- **Challenge**: Do not copy the pictures; transcribe all other material exactly.

- **Given data**:

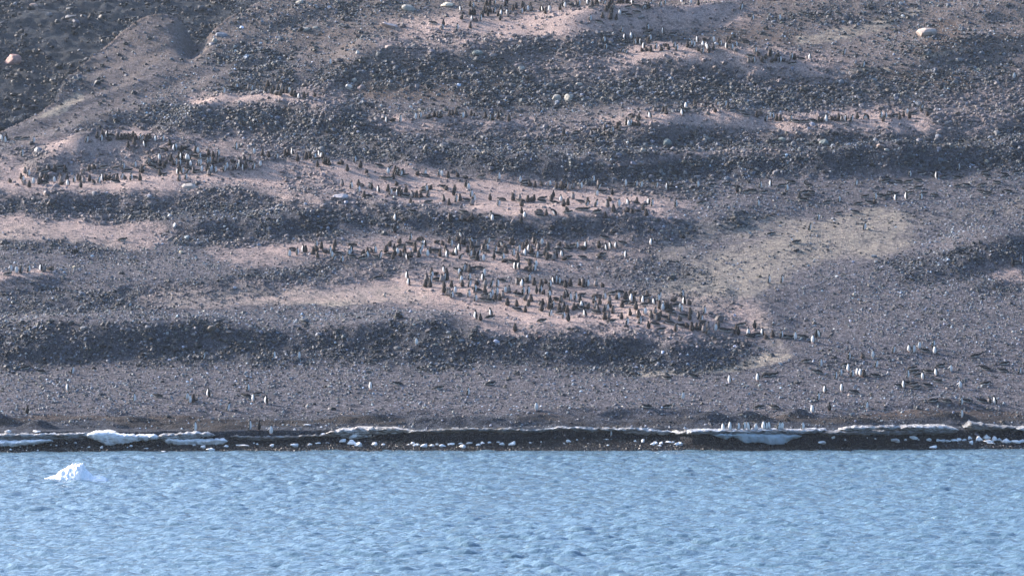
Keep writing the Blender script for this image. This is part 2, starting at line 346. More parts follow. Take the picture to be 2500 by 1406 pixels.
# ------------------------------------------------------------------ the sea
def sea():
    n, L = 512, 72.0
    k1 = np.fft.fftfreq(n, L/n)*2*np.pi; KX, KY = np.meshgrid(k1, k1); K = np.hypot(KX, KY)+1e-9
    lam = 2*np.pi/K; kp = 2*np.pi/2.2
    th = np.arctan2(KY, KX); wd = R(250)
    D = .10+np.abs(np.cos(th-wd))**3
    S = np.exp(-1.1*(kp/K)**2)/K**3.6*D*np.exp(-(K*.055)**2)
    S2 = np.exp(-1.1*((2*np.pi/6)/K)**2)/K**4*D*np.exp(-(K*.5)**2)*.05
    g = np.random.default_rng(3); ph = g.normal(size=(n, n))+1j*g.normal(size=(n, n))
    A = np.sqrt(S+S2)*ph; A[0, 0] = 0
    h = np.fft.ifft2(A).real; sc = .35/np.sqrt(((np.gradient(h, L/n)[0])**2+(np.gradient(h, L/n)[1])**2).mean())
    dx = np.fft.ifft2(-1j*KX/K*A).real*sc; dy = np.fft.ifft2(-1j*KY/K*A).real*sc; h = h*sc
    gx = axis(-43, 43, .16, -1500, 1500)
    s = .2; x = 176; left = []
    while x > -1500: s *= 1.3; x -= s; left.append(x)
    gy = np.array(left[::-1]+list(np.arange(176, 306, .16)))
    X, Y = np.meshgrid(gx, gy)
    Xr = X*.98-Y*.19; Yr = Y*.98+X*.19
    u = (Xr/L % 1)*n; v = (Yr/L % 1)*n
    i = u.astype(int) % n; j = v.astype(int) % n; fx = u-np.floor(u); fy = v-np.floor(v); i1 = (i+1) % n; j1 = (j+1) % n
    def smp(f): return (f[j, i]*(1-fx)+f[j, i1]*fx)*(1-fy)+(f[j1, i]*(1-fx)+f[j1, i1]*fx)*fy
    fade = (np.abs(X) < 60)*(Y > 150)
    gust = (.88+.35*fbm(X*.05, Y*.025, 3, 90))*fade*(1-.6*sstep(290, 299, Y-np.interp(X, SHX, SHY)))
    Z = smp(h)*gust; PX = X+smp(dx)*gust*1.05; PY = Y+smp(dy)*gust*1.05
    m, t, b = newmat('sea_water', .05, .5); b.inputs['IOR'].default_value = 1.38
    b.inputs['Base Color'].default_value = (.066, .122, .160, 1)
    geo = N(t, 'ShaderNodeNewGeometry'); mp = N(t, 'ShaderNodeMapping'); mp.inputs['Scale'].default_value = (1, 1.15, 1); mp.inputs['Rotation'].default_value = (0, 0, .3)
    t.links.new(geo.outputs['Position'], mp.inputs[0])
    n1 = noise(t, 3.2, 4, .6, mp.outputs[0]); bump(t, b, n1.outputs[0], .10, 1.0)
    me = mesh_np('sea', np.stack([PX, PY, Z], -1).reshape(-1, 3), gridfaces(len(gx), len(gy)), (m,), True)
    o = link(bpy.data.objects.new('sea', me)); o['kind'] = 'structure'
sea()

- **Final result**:
Keep writing the Blender script for this image. This is part 2, starting at line 346. More parts follow. Take the picture to be 2500 by 1406 pixels.
# ------------------------------------------------------------------ the sea
def sea():
    n, L = 512, 72.0
    k1 = np.fft.fftfreq(n, L/n)*2*np.pi; KX, KY = np.meshgrid(k1, k1); K = np.hypot(KX, KY)+1e-9
    lam = 2*np.pi/K; kp = 2*np.pi/2.2
    th = np.arctan2(KY, KX); wd = R(250)
    D = .10+np.abs(np.cos(th-wd))**3
    S = np.exp(-1.1*(kp/K)**2)/K**3.6*D*np.exp(-(K*.055)**2)
    S2 = np.exp(-1.1*((2*np.pi/6)/K)**2)/K**4*D*np.exp(-(K*.5)**2)*.05
    g = np.random.default_rng(3); ph = g.normal(size=(n, n))+1j*g.normal(size=(n, n))
    A = np.sqrt(S+S2)*ph; A[0, 0] = 0
    h = np.fft.ifft2(A).real; sc = .35/np.sqrt(((np.gradient(h, L/n)[0])**2+(np.gradient(h, L/n)[1])**2).mean())
    dx = np.fft.ifft2(-1j*KX/K*A).real*sc; dy = np.fft.ifft2(-1j*KY/K*A).real*sc; h = h*sc
    gx = axis(-43, 43, .16, -1500, 1500)
    s = .2; x = 176; left = []
    while x > -1500: s *= 1.3; x -= s; left.append(x)
    gy = np.array(left[::-1]+list(np.arange(176, 306, .16)))
    X, Y = np.meshgrid(gx, gy)
    Xr = X*.98-Y*.19; Yr = Y*.98+X*.19
    u = (Xr/L % 1)*n; v = (Yr/L % 1)*n
    i = u.astype(int) % n; j = v.astype(int) % n; fx = u-np.floor(u); fy = v-np.floor(v); i1 = (i+1) % n; j1 = (j+1) % n
    def smp(f): return (f[j, i]*(1-fx)+f[j, i1]*fx)*(1-fy)+(f[j1, i]*(1-fx)+f[j1, i1]*fx)*fy
    fade = (np.abs(X) < 60)*(Y > 150)
    gust = (.88+.35*fbm(X*.05, Y*.025, 3, 90))*fade*(1-.6*sstep(290, 299, Y-np.interp(X, SHX, SHY)))
    Z = smp(h)*gust; PX = X+smp(dx)*gust*1.05; PY = Y+smp(dy)*gust*1.05
    m, t, b = newmat('sea_water', .05, .5); b.inputs['IOR'].default_value = 1.38
    b.inputs['Base Color'].default_value = (.066, .122, .160, 1)
    geo = N(t, 'ShaderNodeNewGeometry'); mp = N(t, 'ShaderNodeMapping'); mp.inputs['Scale'].default_value = (1, 1.15, 1); mp.inputs['Rotation'].default_value = (0, 0, .3)
    t.links.new(geo.outputs['Position'], mp.inputs[0])
    n1 = noise(t, 3.2, 4, .6, mp.outputs[0]); bump(t, b, n1.outputs[0], .10, 1.0)
    me = mesh_np('sea', np.stack([PX, PY, Z], -1).reshape(-1, 3), gridfaces(len(gx), len(gy)), (m,), True)
    o = link(bpy.data.objects.new('sea', me)); o['kind'] = 'structure'
sea()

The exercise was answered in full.